- GIVEN MATERIAL:
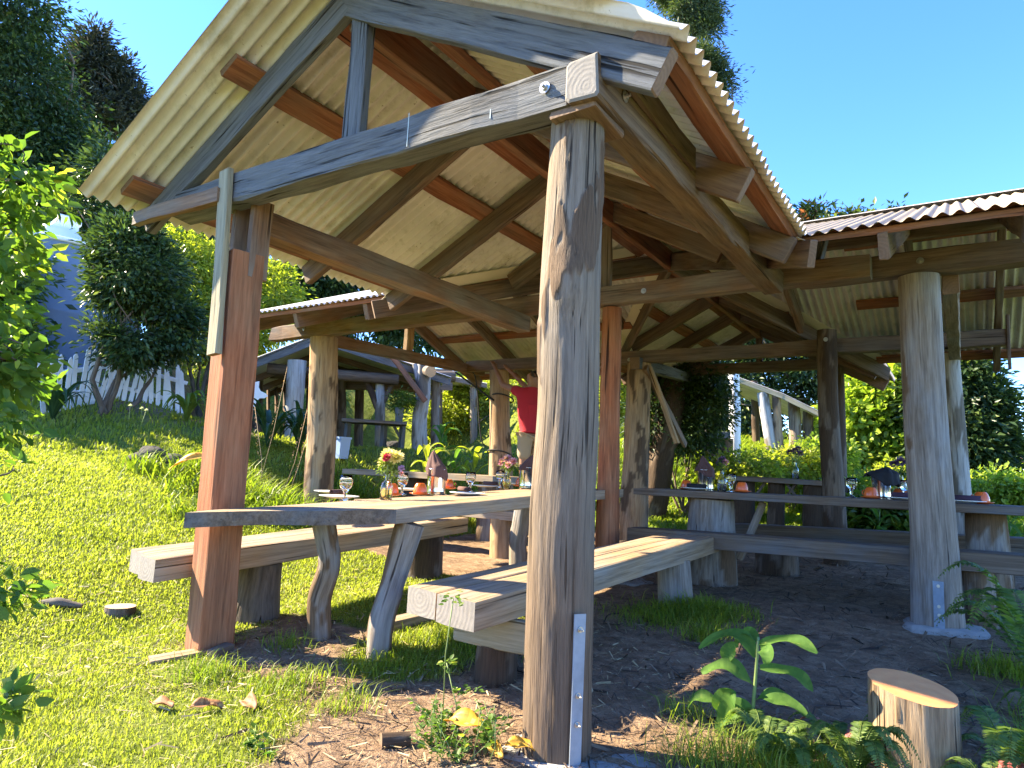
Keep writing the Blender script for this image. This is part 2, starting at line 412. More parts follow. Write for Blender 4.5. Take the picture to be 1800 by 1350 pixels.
def tube(path, radii, k=8):
    path = np.asarray(path, float); radii = np.broadcast_to(np.asarray(radii, float), (len(path),))
    d = np.gradient(path, axis=0); d /= np.linalg.norm(d, axis=1)[:, None]+1e-9
    ref = V([.31, .2, .93]) if abs(d[0] @ V([.31, .2, .93])) < .9 else V([.9, .4, 0])
    e1 = np.cross(d, ref); e1 /= np.linalg.norm(e1, axis=1)[:, None]; e2 = np.cross(d, e1)
    th = np.linspace(0, 2*np.pi, k, endpoint=False)
    P = path[:, None, :]+radii[:, None, None]*(e1[:, None, :]*np.cos(th)[None, :, None]+e2[:, None, :]*np.sin(th)[None, :, None])
    n = len(path)
    fs = [(i*k+j, i*k+(j+1) % k, (i+1)*k+(j+1) % k, (i+1)*k+j) for i in range(n-1) for j in range(k)]
    fs.append(tuple(range(k))[::-1]); fs.append(tuple((n-1)*k+j for j in range(k)))
    s = np.r_[0, np.cumsum(np.linalg.norm(np.diff(path, axis=0), axis=1))]
    g = np.stack([np.repeat(s, k), np.tile(np.cos(th), n)*np.repeat(radii, k), np.tile(np.sin(th), n)*np.repeat(radii, k)], -1)
    return P.reshape(-1, 3), fs, g
class MB:
    def __init__(s): s.v = []; s.f = []; s.g = []; s.i = []; s.n = 0
    def add(s, v, f, g=None, i=0):
        v = np.asarray(v, float); s.v.append(v); s.f += [tuple(int(k)+s.n for k in q) for q in f]; s.i += [i]*len(f)
        s.g.append(np.zeros_like(v) if g is None else np.asarray(g, float)); s.n += len(v); return s
    def tube(s, path, r, k=8, i=0): v, f, g = tube(path, r, k); return s.add(v, f, g, i)
    def box(s, c, size, i=0, rz=0):
        c = np.asarray(c, float); x, y, z = V(size)/2; co, si = math.cos(rz), math.sin(rz)
        v = [(sx*x*co-sy*y*si, sx*x*si+sy*y*co, sz*z) for sz in (-1, 1) for sx, sy in ((-1, -1), (1, -1), (1, 1), (-1, 1))]
        return s.add(V(v)+c, [(3, 2, 1, 0), (4, 5, 6, 7), (0, 1, 5, 4), (1, 2, 6, 5), (2, 3, 7, 6), (3, 0, 4, 7)], V(v), i)
    def build(s, name, mats, parent=None, smooth=False):
        return mesh(name, np.concatenate(s.v), s.f, mats, parent, s.i, np.concatenate(s.g), smooth)
# ---------------------------------------------------------------- the pavilion: a gabled bay in front, a cross wing behind it
XR, ZR, ML, MR = -2.55, 2.50, .519, .54          # ridge of the front bay, roof falls left and right
YB, ZB, MBK = 6.75, 2.50, .396                   # ridge of the cross wing
XEL, XER, Y0, Y9 = -4.40, -.753, 1.74, 10.9
XW0, XW1 = -7.0, .9
def zA(x): return ZR-(ML*(XR-x) if x < XR else MR*(x-XR))
def zB(y): return ZB-MBK*abs(y-YB)
YFL, YFR = YB-(ZR-zA(XEL))/MBK, YB-(ZR-zA(XER))/MBK     # wing eaves meet the bay's eaves at the inside corners
YBL, YBR = 2*YB-YFL, 2*YB-YFR
def vx(y, s): return XR+s*MBK/(ML if s < 0 else MR)*abs(YB-y)
pav = thing('open_pavilion', (XR, 5.5, -.9), 'big open-sided log post pavilion with cream corrugated roof over the set tables', 'pavilion')
vF = vB = (XR, YB, 0)
def sheetA(y0, y1, side, cut):
    xe = XEL if side < 0 else XER
    corrugated('roof_sheet', (XR, y0, ZR+.01), (0, y1-y0, 0), (xe-XR, 0, zA(xe)-ZR), M['roof'], pav, [cut]+([((XR, Y0, 0), (.29, -(XER-XR), 0))] if side > 0 and y0 < 3 else []))
sheetA(Y0, YB, -1, (vF, (-ML, MBK, 0))); sheetA(YB, Y9, -1, (vB, (-ML, -MBK, 0)))
sheetA(Y0, YB, 1, (vF, (MR, MBK, 0))); sheetA(YB, Y9, 1, (vB, (MR, -MBK, 0)))
def sheetB(x0, x1, side, cut, mt='roof'):
    ye = (YFL if x0 < XR else YFR) if side < 0 else (YBL if x0 < XR else YBR)
    corrugated('roof_sheet', (x0, YB, ZB+.01), (x1-x0, 0, 0), (0, ye-YB, zB(ye)-ZB), M[mt], pav, [cut], amp=.012 if side < 0 else .018)
sheetB(XW0, XR, -1, (vF, (ML, -MBK, 0))); sheetB(XR, XW1, -1, (vF, (-MR, -MBK, 0)), 'roof_tan')
sheetB(XW0, XR, 1, (vB, (ML, MBK, 0))); sheetB(XR, XW1, 1, (vB, (-MR, MBK, 0)))
# ridge caps and valley flashings
def strip(name, a, b, wa, wb, drop=.02, mat=None):
    """a folded flashing along a-b; wa, wb = vectors to its two outer edges"""
    a, b, wa, wb = map(V, (a, b, wa, wb)); d = V([0, 0, -drop]); t = V([0, 0, -.004])
    vs = [a+wa+d, a+d, a+wb+d, b+wa+d, b+d, b+wb+d]; vs += [v+t for v in vs]
    fs = [(0, 1, 4, 3), (1, 2, 5, 4), (9, 10, 7, 6), (10, 11, 8, 7), (0, 3, 9, 6), (5, 2, 8, 11), (1, 0, 6, 7), (2, 1, 7, 8), (3, 4, 10, 9), (4, 5, 11, 10)]
    return mesh(name, vs, fs, mat or M['flashing'], pav)
strip('ridge_cap', (XR, Y0-.02, ZR+.05), (XR, YB, ZR+.05), (-.16, 0, -.16*ML), (.16, 0, -.16*MR), 0, M['roof'])
strip('ridge_cap', (XW0-.02, YB, ZB+.05), (XW1+.02, YB, ZB+.05), (0, -.16, -.16*MBK), (0, .16, -.16*MBK), 0, M['roof'])
for xe, m_, ye, vy in ((XEL, ML, YFL, YB), (XER, MR, YFR, YB), (XEL, ML, YBL, YB), (XER, MR, YBR, YB)):
    sx = -1 if xe < XR else 1; sy = -1 if ye < YB else 1
    strip('valley_flashing', (XR, vy, ZR), (xe, ye, zA(xe)), (-sx*.2, 0, .2*m_), (0, -sy*.2, .2*MBK), .03)
NA = lambda m_, sx: V([sx*m_, 0, 1])/math.hypot(m_, 1)
PT, RD = .04, .165                                  # purlin thickness, rafter depth
def offA(x, d):                                    # a point d below the sheet on the front bay's slope
    m_, sx = (ML, -1) if x < XR else (MR, 1)
    return V([x, 0, zA(x)-.004])-NA(m_, sx)*d
def rafterA(y, side, x0=None, x1=None, mat='darkbeam', w=.06, name='rafter'):
    xe = (XEL+.06 if side < 0 else XER-.03) if x1 is None else x1
    xi = (XR-.03 if side < 0 else XR+.03) if x0 is None else x0
    a, b = offA(xi, PT+RD/2), offA(xe, PT+RD/2); a[1] = b[1] = y
    m_ = ML if side < 0 else MR
    return beam(name, a, b, w, RD, M[mat], pav, up=NA(m_, side), end=M['end_brown'])
rafL = rafterA(2.125, -1, mat='greybeam'); rafR = rafterA(2.125, 1, mat='greybeam')
for y in (3.38, 4.33): rafterA(y, -1)
for y in (3.2, 4.25): rafterA(y, 1)
for y in (5.25, 8.4):
    for s in (-1, 1): rafterA(y, s, x1=vx(y, s)-s*.05)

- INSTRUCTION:
Repeat the listing in full and exactly. Leave any pictures out.

- EXERCISE RESULT:
Keep writing the Blender script for this image. This is part 2, starting at line 412. More parts follow. Write for Blender 4.5. Take the picture to be 1800 by 1350 pixels.
def tube(path, radii, k=8):
    path = np.asarray(path, float); radii = np.broadcast_to(np.asarray(radii, float), (len(path),))
    d = np.gradient(path, axis=0); d /= np.linalg.norm(d, axis=1)[:, None]+1e-9
    ref = V([.31, .2, .93]) if abs(d[0] @ V([.31, .2, .93])) < .9 else V([.9, .4, 0])
    e1 = np.cross(d, ref); e1 /= np.linalg.norm(e1, axis=1)[:, None]; e2 = np.cross(d, e1)
    th = np.linspace(0, 2*np.pi, k, endpoint=False)
    P = path[:, None, :]+radii[:, None, None]*(e1[:, None, :]*np.cos(th)[None, :, None]+e2[:, None, :]*np.sin(th)[None, :, None])
    n = len(path)
    fs = [(i*k+j, i*k+(j+1) % k, (i+1)*k+(j+1) % k, (i+1)*k+j) for i in range(n-1) for j in range(k)]
    fs.append(tuple(range(k))[::-1]); fs.append(tuple((n-1)*k+j for j in range(k)))
    s = np.r_[0, np.cumsum(np.linalg.norm(np.diff(path, axis=0), axis=1))]
    g = np.stack([np.repeat(s, k), np.tile(np.cos(th), n)*np.repeat(radii, k), np.tile(np.sin(th), n)*np.repeat(radii, k)], -1)
    return P.reshape(-1, 3), fs, g
class MB:
    def __init__(s): s.v = []; s.f = []; s.g = []; s.i = []; s.n = 0
    def add(s, v, f, g=None, i=0):
        v = np.asarray(v, float); s.v.append(v); s.f += [tuple(int(k)+s.n for k in q) for q in f]; s.i += [i]*len(f)
        s.g.append(np.zeros_like(v) if g is None else np.asarray(g, float)); s.n += len(v); return s
    def tube(s, path, r, k=8, i=0): v, f, g = tube(path, r, k); return s.add(v, f, g, i)
    def box(s, c, size, i=0, rz=0):
        c = np.asarray(c, float); x, y, z = V(size)/2; co, si = math.cos(rz), math.sin(rz)
        v = [(sx*x*co-sy*y*si, sx*x*si+sy*y*co, sz*z) for sz in (-1, 1) for sx, sy in ((-1, -1), (1, -1), (1, 1), (-1, 1))]
        return s.add(V(v)+c, [(3, 2, 1, 0), (4, 5, 6, 7), (0, 1, 5, 4), (1, 2, 6, 5), (2, 3, 7, 6), (3, 0, 4, 7)], V(v), i)
    def build(s, name, mats, parent=None, smooth=False):
        return mesh(name, np.concatenate(s.v), s.f, mats, parent, s.i, np.concatenate(s.g), smooth)
# ---------------------------------------------------------------- the pavilion: a gabled bay in front, a cross wing behind it
XR, ZR, ML, MR = -2.55, 2.50, .519, .54          # ridge of the front bay, roof falls left and right
YB, ZB, MBK = 6.75, 2.50, .396                   # ridge of the cross wing
XEL, XER, Y0, Y9 = -4.40, -.753, 1.74, 10.9
XW0, XW1 = -7.0, .9
def zA(x): return ZR-(ML*(XR-x) if x < XR else MR*(x-XR))
def zB(y): return ZB-MBK*abs(y-YB)
YFL, YFR = YB-(ZR-zA(XEL))/MBK, YB-(ZR-zA(XER))/MBK     # wing eaves meet the bay's eaves at the inside corners
YBL, YBR = 2*YB-YFL, 2*YB-YFR
def vx(y, s): return XR+s*MBK/(ML if s < 0 else MR)*abs(YB-y)
pav = thing('open_pavilion', (XR, 5.5, -.9), 'big open-sided log post pavilion with cream corrugated roof over the set tables', 'pavilion')
vF = vB = (XR, YB, 0)
def sheetA(y0, y1, side, cut):
    xe = XEL if side < 0 else XER
    corrugated('roof_sheet', (XR, y0, ZR+.01), (0, y1-y0, 0), (xe-XR, 0, zA(xe)-ZR), M['roof'], pav, [cut]+([((XR, Y0, 0), (.29, -(XER-XR), 0))] if side > 0 and y0 < 3 else []))
sheetA(Y0, YB, -1, (vF, (-ML, MBK, 0))); sheetA(YB, Y9, -1, (vB, (-ML, -MBK, 0)))
sheetA(Y0, YB, 1, (vF, (MR, MBK, 0))); sheetA(YB, Y9, 1, (vB, (MR, -MBK, 0)))
def sheetB(x0, x1, side, cut, mt='roof'):
    ye = (YFL if x0 < XR else YFR) if side < 0 else (YBL if x0 < XR else YBR)
    corrugated('roof_sheet', (x0, YB, ZB+.01), (x1-x0, 0, 0), (0, ye-YB, zB(ye)-ZB), M[mt], pav, [cut], amp=.012 if side < 0 else .018)
sheetB(XW0, XR, -1, (vF, (ML, -MBK, 0))); sheetB(XR, XW1, -1, (vF, (-MR, -MBK, 0)), 'roof_tan')
sheetB(XW0, XR, 1, (vB, (ML, MBK, 0))); sheetB(XR, XW1, 1, (vB, (-MR, MBK, 0)))
# ridge caps and valley flashings
def strip(name, a, b, wa, wb, drop=.02, mat=None):
    """a folded flashing along a-b; wa, wb = vectors to its two outer edges"""
    a, b, wa, wb = map(V, (a, b, wa, wb)); d = V([0, 0, -drop]); t = V([0, 0, -.004])
    vs = [a+wa+d, a+d, a+wb+d, b+wa+d, b+d, b+wb+d]; vs += [v+t for v in vs]
    fs = [(0, 1, 4, 3), (1, 2, 5, 4), (9, 10, 7, 6), (10, 11, 8, 7), (0, 3, 9, 6), (5, 2, 8, 11), (1, 0, 6, 7), (2, 1, 7, 8), (3, 4, 10, 9), (4, 5, 11, 10)]
    return mesh(name, vs, fs, mat or M['flashing'], pav)
strip('ridge_cap', (XR, Y0-.02, ZR+.05), (XR, YB, ZR+.05), (-.16, 0, -.16*ML), (.16, 0, -.16*MR), 0, M['roof'])
strip('ridge_cap', (XW0-.02, YB, ZB+.05), (XW1+.02, YB, ZB+.05), (0, -.16, -.16*MBK), (0, .16, -.16*MBK), 0, M['roof'])
for xe, m_, ye, vy in ((XEL, ML, YFL, YB), (XER, MR, YFR, YB), (XEL, ML, YBL, YB), (XER, MR, YBR, YB)):
    sx = -1 if xe < XR else 1; sy = -1 if ye < YB else 1
    strip('valley_flashing', (XR, vy, ZR), (xe, ye, zA(xe)), (-sx*.2, 0, .2*m_), (0, -sy*.2, .2*MBK), .03)
NA = lambda m_, sx: V([sx*m_, 0, 1])/math.hypot(m_, 1)
PT, RD = .04, .165                                  # purlin thickness, rafter depth
def offA(x, d):                                    # a point d below the sheet on the front bay's slope
    m_, sx = (ML, -1) if x < XR else (MR, 1)
    return V([x, 0, zA(x)-.004])-NA(m_, sx)*d
def rafterA(y, side, x0=None, x1=None, mat='darkbeam', w=.06, name='rafter'):
    xe = (XEL+.06 if side < 0 else XER-.03) if x1 is None else x1
    xi = (XR-.03 if side < 0 else XR+.03) if x0 is None else x0
    a, b = offA(xi, PT+RD/2), offA(xe, PT+RD/2); a[1] = b[1] = y
    m_ = ML if side < 0 else MR
    return beam(name, a, b, w, RD, M[mat], pav, up=NA(m_, side), end=M['end_brown'])
rafL = rafterA(2.125, -1, mat='greybeam'); rafR = rafterA(2.125, 1, mat='greybeam')
for y in (3.38, 4.33): rafterA(y, -1)
for y in (3.2, 4.25): rafterA(y, 1)
for y in (5.25, 8.4):
    for s in (-1, 1): rafterA(y, s, x1=vx(y, s)-s*.05)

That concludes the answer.